* **WHAT YOU NEED TO DO**
Begin with the line that contains "eave.part(b, 'fascia_board', M['darkwood'], bevel=.006)" and continue down through the line that contains "b.bar(eA + ax"; reproduce those lines exactly and only those.

<<<<

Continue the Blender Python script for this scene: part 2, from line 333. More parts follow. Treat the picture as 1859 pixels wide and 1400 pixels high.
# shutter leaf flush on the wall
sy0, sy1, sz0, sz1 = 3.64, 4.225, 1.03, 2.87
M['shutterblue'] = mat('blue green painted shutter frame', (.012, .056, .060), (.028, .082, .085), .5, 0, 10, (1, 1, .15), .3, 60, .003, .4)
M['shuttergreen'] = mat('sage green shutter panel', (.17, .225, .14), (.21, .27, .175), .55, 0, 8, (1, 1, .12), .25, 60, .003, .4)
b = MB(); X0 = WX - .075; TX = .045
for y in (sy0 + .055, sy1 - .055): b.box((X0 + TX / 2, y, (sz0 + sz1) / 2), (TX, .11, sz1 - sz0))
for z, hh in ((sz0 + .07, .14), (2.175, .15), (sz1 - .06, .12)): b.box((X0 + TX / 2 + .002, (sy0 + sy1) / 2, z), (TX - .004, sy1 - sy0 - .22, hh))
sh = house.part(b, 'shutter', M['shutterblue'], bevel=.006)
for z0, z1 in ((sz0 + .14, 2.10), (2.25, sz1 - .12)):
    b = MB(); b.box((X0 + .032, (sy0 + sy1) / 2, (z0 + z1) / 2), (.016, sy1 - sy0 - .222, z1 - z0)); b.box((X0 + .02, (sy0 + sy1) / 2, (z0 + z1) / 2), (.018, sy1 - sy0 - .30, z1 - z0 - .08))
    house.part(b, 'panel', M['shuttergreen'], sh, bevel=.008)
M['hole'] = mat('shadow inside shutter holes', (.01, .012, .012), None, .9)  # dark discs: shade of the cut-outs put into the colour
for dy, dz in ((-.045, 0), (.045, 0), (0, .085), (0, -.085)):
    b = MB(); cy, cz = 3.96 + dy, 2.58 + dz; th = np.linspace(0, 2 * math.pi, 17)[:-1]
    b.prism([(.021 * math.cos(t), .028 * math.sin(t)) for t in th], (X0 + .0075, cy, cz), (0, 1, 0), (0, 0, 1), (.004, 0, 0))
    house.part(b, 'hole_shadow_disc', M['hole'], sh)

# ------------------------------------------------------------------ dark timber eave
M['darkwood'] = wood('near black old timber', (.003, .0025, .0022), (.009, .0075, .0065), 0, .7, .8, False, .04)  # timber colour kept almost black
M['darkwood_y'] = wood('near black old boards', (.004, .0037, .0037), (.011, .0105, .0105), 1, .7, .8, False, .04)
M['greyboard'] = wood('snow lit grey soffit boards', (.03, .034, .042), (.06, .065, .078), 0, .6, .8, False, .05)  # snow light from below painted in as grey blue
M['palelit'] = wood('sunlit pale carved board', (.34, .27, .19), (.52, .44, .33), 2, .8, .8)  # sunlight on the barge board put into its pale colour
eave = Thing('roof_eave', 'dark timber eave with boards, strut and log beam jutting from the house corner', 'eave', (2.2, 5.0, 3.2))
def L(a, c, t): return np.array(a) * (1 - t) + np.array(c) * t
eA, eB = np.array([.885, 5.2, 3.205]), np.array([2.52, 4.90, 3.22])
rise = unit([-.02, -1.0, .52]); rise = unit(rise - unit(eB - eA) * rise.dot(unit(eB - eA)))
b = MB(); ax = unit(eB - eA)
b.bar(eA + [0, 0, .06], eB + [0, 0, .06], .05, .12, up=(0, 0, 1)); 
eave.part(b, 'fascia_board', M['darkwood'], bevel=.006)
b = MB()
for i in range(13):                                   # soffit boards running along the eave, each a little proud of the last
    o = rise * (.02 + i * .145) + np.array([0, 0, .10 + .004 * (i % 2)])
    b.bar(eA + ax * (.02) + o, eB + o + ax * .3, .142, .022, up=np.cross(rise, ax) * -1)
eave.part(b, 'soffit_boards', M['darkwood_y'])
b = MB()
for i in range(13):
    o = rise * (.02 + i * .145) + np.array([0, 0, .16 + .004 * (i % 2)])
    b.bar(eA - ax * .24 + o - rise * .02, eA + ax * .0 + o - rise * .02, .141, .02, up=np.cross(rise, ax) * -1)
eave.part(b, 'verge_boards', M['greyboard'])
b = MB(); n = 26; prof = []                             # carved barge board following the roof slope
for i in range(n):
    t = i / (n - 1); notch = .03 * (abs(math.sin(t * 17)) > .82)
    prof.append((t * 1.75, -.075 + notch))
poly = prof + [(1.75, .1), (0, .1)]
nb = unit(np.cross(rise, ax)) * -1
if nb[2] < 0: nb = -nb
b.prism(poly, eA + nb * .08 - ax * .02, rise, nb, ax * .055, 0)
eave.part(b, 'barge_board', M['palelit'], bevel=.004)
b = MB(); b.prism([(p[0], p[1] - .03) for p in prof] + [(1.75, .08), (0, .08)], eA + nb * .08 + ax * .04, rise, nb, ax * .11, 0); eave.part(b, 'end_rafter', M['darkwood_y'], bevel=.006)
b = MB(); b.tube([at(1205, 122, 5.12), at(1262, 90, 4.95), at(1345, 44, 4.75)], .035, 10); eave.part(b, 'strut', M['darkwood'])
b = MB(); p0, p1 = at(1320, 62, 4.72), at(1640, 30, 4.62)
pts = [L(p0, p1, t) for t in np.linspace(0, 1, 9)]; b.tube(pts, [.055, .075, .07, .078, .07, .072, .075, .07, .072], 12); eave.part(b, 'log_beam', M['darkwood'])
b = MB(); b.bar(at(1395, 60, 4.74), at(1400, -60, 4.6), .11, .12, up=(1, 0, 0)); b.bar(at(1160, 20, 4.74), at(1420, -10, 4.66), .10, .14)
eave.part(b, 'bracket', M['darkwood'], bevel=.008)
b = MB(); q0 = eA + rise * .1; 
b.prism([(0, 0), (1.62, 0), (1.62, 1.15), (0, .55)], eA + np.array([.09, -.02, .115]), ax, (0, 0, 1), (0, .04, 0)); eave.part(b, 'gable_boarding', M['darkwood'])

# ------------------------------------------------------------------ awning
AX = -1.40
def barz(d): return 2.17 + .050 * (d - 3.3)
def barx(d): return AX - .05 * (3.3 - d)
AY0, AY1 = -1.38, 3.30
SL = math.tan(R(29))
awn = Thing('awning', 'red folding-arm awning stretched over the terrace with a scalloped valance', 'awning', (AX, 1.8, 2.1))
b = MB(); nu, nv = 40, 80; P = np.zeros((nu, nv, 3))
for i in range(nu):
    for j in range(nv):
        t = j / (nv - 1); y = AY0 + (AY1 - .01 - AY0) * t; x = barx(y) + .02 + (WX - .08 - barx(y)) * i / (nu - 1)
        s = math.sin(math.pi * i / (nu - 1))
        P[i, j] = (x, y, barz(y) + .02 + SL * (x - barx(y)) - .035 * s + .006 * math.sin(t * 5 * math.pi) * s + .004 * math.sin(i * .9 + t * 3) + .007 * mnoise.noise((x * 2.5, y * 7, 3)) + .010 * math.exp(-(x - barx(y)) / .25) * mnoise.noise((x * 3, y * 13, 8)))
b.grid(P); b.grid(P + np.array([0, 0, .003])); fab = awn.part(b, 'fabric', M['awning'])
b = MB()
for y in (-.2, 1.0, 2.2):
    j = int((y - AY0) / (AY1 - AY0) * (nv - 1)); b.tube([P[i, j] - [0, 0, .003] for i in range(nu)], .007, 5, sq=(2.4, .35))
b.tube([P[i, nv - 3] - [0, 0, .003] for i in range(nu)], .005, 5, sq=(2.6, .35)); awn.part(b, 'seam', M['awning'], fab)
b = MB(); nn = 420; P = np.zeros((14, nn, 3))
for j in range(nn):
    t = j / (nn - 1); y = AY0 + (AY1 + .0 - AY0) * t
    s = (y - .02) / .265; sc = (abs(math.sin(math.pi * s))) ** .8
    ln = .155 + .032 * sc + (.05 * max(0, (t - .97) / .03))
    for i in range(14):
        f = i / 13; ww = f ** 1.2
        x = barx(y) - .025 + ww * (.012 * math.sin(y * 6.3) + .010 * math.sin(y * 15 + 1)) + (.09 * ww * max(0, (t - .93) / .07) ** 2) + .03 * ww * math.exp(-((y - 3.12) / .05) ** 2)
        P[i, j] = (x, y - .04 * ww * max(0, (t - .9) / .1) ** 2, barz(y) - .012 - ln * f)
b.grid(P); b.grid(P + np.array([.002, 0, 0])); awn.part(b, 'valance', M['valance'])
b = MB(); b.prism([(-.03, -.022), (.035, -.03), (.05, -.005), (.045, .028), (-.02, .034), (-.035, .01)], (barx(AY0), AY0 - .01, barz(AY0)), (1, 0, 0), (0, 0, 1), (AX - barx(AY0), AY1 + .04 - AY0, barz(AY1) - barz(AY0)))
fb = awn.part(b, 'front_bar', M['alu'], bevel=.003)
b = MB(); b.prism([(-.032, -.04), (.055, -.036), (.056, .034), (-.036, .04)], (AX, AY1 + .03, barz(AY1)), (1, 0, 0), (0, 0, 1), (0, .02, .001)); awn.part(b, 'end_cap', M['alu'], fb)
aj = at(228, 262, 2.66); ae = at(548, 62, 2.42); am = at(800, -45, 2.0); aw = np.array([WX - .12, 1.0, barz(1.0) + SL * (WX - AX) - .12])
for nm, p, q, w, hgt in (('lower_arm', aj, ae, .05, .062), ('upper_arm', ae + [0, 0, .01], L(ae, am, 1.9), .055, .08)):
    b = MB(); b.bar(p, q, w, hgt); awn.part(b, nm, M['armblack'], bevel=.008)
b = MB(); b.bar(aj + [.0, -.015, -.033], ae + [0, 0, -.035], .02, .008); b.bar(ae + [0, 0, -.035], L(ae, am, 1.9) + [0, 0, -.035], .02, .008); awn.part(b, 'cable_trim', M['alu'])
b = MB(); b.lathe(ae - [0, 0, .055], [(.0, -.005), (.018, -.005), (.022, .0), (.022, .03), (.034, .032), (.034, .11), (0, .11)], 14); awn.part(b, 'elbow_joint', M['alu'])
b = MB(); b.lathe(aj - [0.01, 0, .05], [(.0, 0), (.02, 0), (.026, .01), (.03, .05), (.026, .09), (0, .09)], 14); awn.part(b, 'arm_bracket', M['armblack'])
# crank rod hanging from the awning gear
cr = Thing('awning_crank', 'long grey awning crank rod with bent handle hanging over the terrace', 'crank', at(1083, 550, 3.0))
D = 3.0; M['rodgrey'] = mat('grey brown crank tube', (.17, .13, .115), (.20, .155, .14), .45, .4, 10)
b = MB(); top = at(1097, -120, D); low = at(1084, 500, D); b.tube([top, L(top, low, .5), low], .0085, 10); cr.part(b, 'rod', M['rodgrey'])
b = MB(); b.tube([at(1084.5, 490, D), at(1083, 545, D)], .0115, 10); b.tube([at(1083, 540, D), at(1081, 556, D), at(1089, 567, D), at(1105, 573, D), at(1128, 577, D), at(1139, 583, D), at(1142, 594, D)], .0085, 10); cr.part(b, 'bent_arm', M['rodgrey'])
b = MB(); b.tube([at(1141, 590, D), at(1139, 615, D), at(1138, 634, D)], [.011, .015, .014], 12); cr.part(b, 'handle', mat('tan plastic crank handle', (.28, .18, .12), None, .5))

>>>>

* **THE SOLUTION**
eave.part(b, 'fascia_board', M['darkwood'], bevel=.006)
b = MB()
for i in range(13):                                   # soffit boards running along the eave, each a little proud of the last
    o = rise * (.02 + i * .145) + np.array([0, 0, .10 + .004 * (i % 2)])
    b.bar(eA + ax * (.02) + o, eB + o + ax * .3, .142, .022, up=np.cross(rise, ax) * -1)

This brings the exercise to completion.